A Nation Drowning in Shameful Indifference
Across Central and Southeast Asia, unrest simmers and erupts; citizens rising in fury against corrupt regimes, their rage spilling into the streets when justice fails them. In Indonesia and Nepal, protests have turned violent, ignited by revelations of elite excess and systemic theft. But in the Philippines, where trillions have vanished from flood control projects, while families drown in literal and political deluge, and Congressmen enjoy lavish lives with their jetsetting families, the silence is deafening.
Homes have been swept away. Lives have been lost. And yet, the public remains curiously calm, as if lulled into resignation. The architects of this plunder, the politicians cloaked in power, scramble to erase their footprints, scapegoating fall guys and redirecting blame toward a former president, who was quietly extradited to a foreign tribunal under questionable legality. The spectacle is grotesque, and the complicity, both domestic and foreign, is chilling.

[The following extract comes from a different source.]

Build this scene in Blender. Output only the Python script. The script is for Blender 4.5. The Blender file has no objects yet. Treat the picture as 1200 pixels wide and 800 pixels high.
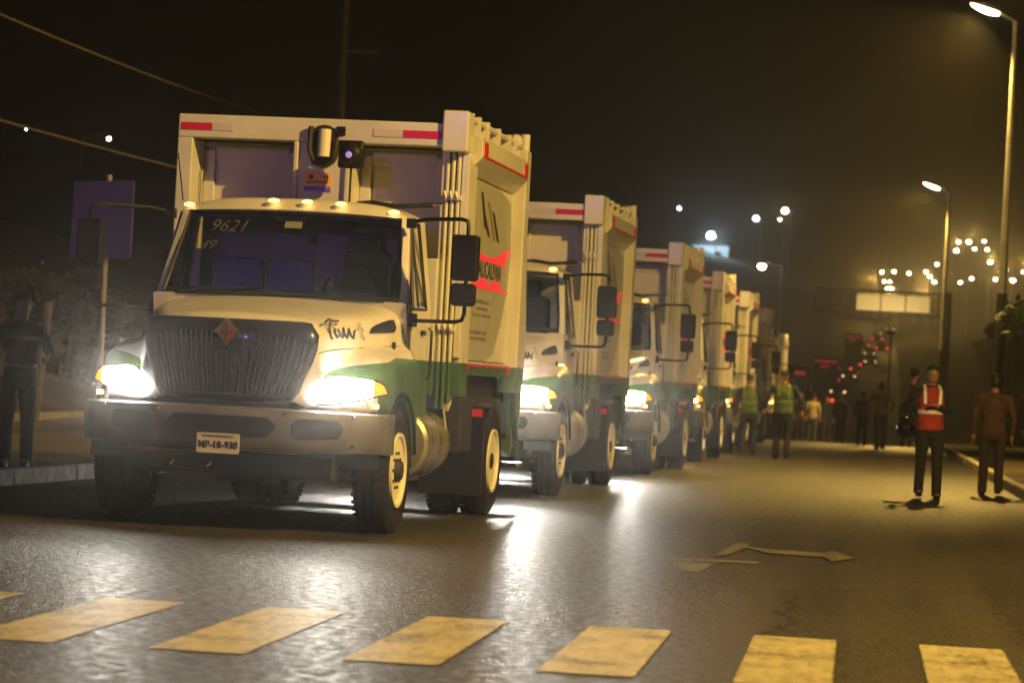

I find myself torn. Should I admire my people's restraint, their refusal to descend into chaos? Or should I mourn their indifference, their normalization of poverty, their quiet acceptance of a government under which drugs proliferate and dignity erodes?
Among the few who remain vigilant, fear Martial law because it looms as a threat should unrest boil over, potentially consolidating power further into the hands of the president’s wife—a figure whose influence already casts a long, ominous shadow. Patriots whisper of a deeper dread: that every policy, every maneuver, carries the imprimatur of Western powers, whose interests our politicians and media seem eager to serve.
The so-called EDSA Revolution was once hailed as a triumph of democratic will, but now appears, in hindsight, more like a staged performance, orchestrated by external forces to preserve their geopolitical foothold. It brought no structural reform, no reckoning. Just a new set of actors playing the same old game.
A new so-called People Power movement is set to be launched next week, curiously led by a figure from the mainstream media, an institution that has long been seen as loyal to the current administration. This immediately raises the question: what is the real agenda behind it? If the movement merely targets private citizens while turning a blind eye to the entrenched corruption of those in power, then it is nothing more than political theater; another spectacle designed to distract rather than liberate. Genuine uprisings are never staged to protect the ruling elite; they are born from the collective will of the people to hold their leaders accountable. And without the tacit approval of both internal power brokers and the external deep state forces that often dictate the direction of regime changes, this orchestrated movement will be stillborn. It risks becoming just another carefully choreographed performance, rather than a true spark of reform.
True independence? We haven’t really tasted it. Not since Duterte dared to defy the West. But look where that defiance led him, and it's enough for modern patriots to change their minds and join the throng of a defeatist crowd. The illusion of uprising from the lower class remains just that: an illusion. As I've said over and over again, the armed forces, once sworn to protect the people, now serve the politicians. The state has become a fortress for oligarchs, addicts, and gluttonous sociopaths who are shielded by global powers with agendas far removed from the Filipino soul.
And so, hopelessness hangs heavy in the air. It is not just a feeling; it is a blunt condition, an accepted system, and a life sentence of misery and abuses.